Dans cet environnement, la communauté chrétienne est peut-être moins sollicitée sur le plan de la solidarité économique qu’il y a un siècle. En revanche, elle est toujours invitée de manière pressante à donner le témoignage d’une solidarité humaine profonde avec ceux et celles qui vivent alentour. Pour nous chrétiens, notre participation à la vie de la communauté, signe visible de la présence de l’Église en ce quartier, fait de nous des témoins et des acteurs d’espérance. Chacun et chacune d’entre-nous est invité à se demander comment il peut aider ses proches, ses voisins et son entourage, comment il peut mettre en pratique la solidarité humaine, et faire entrer ceux qui ne connaissent pas Dieu dans ce mouvement, afin qu’ils découvrent à travers le service de leur frère, ce Dieu qu’ils ignorent encore. Par-delà nos réalisations et leur développement dans le temps, la mission de l’Église nous entraîne à susciter, à soutenir et à encourager celles et ceux qui veulent essayer de faire quelque chose pour que la mort qui est à l’œuvre dans le monde soit vaincue par l’espérance de la vie.

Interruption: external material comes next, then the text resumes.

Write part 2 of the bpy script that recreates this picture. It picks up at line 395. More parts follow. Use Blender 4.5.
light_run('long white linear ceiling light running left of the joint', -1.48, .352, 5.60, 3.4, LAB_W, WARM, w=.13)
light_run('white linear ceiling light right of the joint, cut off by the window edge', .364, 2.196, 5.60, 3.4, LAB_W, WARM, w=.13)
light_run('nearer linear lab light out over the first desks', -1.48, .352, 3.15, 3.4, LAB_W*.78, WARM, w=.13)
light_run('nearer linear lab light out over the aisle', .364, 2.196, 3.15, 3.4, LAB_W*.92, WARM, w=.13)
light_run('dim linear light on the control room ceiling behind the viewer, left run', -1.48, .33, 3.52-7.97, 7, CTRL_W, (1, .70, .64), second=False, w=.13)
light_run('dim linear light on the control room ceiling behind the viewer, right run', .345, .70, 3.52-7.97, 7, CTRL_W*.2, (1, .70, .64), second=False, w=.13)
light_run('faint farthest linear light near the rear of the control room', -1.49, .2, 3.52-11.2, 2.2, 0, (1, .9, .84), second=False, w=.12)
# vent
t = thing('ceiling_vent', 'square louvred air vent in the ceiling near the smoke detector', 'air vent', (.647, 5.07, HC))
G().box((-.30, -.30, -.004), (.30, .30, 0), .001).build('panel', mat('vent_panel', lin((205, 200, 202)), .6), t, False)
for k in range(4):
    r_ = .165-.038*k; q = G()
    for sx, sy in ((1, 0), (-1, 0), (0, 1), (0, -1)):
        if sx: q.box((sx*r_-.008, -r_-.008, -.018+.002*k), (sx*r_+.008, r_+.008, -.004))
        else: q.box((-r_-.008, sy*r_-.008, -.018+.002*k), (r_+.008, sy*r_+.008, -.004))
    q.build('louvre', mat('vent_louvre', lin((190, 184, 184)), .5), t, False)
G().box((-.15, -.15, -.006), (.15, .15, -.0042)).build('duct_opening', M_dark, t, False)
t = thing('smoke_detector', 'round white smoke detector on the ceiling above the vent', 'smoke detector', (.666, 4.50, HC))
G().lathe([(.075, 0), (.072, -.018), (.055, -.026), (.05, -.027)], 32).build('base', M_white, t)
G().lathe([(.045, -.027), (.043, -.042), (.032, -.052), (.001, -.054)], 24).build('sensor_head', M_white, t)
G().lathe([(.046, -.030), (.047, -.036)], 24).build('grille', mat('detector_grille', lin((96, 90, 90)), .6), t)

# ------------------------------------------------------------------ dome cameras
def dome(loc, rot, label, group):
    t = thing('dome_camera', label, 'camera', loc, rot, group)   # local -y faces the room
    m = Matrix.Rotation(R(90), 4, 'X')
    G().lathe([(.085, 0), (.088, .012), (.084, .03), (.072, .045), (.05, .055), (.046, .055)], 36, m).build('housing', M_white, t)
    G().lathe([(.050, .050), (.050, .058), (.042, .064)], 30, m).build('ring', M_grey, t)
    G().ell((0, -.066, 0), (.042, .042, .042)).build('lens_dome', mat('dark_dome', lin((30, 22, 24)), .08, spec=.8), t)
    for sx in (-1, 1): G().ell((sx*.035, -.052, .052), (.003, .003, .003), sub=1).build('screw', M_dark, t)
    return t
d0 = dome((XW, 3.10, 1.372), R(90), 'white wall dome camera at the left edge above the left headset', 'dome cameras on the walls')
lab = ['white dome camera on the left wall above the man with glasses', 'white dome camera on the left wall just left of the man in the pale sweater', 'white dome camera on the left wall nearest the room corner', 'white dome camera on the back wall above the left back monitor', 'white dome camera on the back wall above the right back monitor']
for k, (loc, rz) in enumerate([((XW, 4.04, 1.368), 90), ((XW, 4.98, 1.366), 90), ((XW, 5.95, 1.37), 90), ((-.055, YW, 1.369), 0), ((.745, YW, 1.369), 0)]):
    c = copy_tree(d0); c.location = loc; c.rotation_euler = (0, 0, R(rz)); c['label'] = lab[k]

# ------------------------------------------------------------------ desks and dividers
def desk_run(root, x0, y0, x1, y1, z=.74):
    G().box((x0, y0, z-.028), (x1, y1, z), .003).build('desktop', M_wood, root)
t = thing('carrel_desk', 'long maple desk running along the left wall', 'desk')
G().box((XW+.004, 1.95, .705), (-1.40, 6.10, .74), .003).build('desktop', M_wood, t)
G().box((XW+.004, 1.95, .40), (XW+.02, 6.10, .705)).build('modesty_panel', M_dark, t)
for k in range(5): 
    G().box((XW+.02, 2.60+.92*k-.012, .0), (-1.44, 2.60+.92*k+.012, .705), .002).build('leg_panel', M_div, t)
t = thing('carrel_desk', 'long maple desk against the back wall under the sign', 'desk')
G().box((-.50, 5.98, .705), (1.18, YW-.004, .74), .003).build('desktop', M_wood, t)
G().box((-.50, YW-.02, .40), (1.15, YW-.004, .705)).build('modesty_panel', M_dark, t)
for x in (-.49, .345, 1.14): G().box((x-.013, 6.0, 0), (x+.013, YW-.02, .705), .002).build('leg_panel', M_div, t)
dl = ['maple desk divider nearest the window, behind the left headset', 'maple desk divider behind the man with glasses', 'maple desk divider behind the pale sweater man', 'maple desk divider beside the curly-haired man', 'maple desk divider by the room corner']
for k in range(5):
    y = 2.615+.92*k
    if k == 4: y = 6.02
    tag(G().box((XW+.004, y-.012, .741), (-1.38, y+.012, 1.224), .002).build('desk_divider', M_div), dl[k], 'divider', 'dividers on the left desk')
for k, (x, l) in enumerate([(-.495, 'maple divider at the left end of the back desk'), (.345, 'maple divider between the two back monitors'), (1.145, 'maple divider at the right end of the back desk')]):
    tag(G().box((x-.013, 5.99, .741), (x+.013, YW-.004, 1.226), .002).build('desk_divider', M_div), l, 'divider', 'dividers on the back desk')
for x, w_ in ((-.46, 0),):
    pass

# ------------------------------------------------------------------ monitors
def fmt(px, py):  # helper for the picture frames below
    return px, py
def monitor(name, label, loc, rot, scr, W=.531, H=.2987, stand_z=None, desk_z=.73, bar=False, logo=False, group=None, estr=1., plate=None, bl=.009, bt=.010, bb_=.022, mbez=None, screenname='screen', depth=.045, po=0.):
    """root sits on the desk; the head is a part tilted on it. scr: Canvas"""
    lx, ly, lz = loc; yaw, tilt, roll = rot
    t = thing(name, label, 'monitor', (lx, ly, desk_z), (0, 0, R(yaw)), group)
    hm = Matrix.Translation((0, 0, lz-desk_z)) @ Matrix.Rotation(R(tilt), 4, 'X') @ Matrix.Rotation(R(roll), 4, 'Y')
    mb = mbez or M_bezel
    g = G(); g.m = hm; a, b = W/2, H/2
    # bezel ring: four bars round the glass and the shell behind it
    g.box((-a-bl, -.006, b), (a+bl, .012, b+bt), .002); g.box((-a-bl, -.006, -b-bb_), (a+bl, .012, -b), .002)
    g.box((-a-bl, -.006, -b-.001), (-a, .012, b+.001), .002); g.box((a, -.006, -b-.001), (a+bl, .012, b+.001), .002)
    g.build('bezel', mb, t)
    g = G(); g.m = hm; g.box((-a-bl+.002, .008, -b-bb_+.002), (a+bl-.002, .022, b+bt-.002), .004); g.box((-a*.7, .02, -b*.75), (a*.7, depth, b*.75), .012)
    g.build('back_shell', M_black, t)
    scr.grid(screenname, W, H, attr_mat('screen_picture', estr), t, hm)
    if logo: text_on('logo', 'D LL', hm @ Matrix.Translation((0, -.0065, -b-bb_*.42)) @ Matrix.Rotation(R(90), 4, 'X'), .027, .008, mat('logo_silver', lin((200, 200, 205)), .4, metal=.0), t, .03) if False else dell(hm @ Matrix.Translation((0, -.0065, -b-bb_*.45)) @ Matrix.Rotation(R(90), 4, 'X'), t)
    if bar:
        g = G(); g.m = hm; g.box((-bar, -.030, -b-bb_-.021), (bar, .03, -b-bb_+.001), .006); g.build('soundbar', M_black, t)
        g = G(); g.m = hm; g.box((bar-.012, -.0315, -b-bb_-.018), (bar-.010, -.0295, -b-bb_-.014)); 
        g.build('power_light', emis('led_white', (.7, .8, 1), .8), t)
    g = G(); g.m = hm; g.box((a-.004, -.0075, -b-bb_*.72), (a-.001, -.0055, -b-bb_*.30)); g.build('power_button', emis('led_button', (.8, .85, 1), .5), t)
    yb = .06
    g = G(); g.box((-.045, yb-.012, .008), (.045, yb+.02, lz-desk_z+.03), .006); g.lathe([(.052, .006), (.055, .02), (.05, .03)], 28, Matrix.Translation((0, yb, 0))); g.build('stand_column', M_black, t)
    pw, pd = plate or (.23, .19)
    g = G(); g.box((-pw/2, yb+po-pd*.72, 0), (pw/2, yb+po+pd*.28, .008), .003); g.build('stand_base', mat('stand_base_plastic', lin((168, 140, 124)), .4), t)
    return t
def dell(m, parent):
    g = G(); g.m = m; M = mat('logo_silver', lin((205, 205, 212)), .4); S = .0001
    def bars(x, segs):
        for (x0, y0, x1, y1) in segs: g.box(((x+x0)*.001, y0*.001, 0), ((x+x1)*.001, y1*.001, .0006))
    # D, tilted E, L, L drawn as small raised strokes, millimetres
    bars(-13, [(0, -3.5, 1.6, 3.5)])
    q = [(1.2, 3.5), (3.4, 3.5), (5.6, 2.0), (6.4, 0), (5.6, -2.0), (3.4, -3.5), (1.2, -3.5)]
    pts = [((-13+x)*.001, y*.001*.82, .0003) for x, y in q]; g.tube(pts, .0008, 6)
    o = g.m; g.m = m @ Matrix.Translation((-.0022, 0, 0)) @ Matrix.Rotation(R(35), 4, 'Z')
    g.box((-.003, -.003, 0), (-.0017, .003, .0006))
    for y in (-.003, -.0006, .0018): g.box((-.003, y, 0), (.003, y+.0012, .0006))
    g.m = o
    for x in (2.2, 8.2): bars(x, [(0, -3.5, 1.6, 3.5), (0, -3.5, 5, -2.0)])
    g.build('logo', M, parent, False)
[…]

En ouvrant pour le diocèse de Paris trois années de méditation, de travail et d’actions sous le titre de « Paroisses en mission », j’ai souhaité que chaque communauté chrétienne qui se rassemble le dimanche, découvre et approfondisse comment elle est appelée aujourd’hui à être témoin de la Bonne Nouvelle. Cette troisième année « Éthique et solidarité » veut être l’occasion de nouer des liens avec ceux et celles qui mettent en œuvre concrètement plus de solidarité dans notre société. Á travers cet engagement commun pour le bien de tous, apparaitra un peu mieux la vérité du Christ ressuscité, l’espérance qu’il représente pour tous les hommes, la joie qu’il apporte à notre vie. Amen.